Again, Lau explains:

“The comparison of the pestilence in Zippori to the biblical plague that broke out among the Israelites in the desert is more than just a hint [to Zimri, whose debauchery triggered the plague]. Rabbi Hanina is accusing the wealthy and cosmopolitan Jews of Zippori of lax moral standards.”

Sharp Rabbi Hanina is not done. The Talmud relates:

“One time they had to declare a fast, but it did not rain. Rabbi Joshua carried out a fast in the south, and it rained. The people of Zippori said: Rabbi Joshua brings down rain for the people in the south, but Rabbi Hanina holds back rain from us in Zippori.”

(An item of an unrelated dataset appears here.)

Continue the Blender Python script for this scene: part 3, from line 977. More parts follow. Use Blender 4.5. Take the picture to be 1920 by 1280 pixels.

Rabbi Hanina did not respond. He waited until the next drought, when the people of Zippori imported Rabbi Joshua to fast on their behalf. He did. So did Rabbi Hanina. But it did not rain. Rabbi Hanina explained that rain is not a matter of finding the right holy man. To import the holy man from the south made no difference. The Talmud continues:

“Rabbi Hanina said: It was not Rabbi Joshua who brought down rain for the people of the south, nor was it Rabbi Hanina who held back rain from the people of Zippori. Rather, the hearts of the southerners are open, and when they listed to a teaching of Torah, they submit to it and accept it, whereas the hearts of the people of Zippori are hard, and when they hear a teaching of Torah, they do not accept it.”

Lau explains:

“Rabbi Hanina offers ethical counsel to the people of Zippori. He informs them the rain will fall not because of the merit of the city’s leader; rather, it depends on the ethical conduct of the city’s population.”

Sharp, indeed. Rabbi Hanina is telling his people: Look at your own behavior, do not seek excuses outside yourselves.

An entirely different, heart- wrenching side of Rabbi Hanina is recorded in the Babylonian Talmud. Rabbi Hanina’s daughter died. He did not weep. His wife said to him: “How can you not cry? Is it nothing more than a chicken that you have taken out of your house?”

Rabbi Hanina said to her: “Both? Bereavement and blindness?” If I weep, I will weep til I am blind. That is how overcome with grief I am.

Soft, indeed.

Soft and Sharp.

Both.

The two traits can inhere in the same person, such as Rabbi Hanina of Zippori.

Binyamin Lau’s exploration of Rabbi Hanina is in his book, The Sages: Character, Context & Creativity (Maggid, vol. 4, 2015).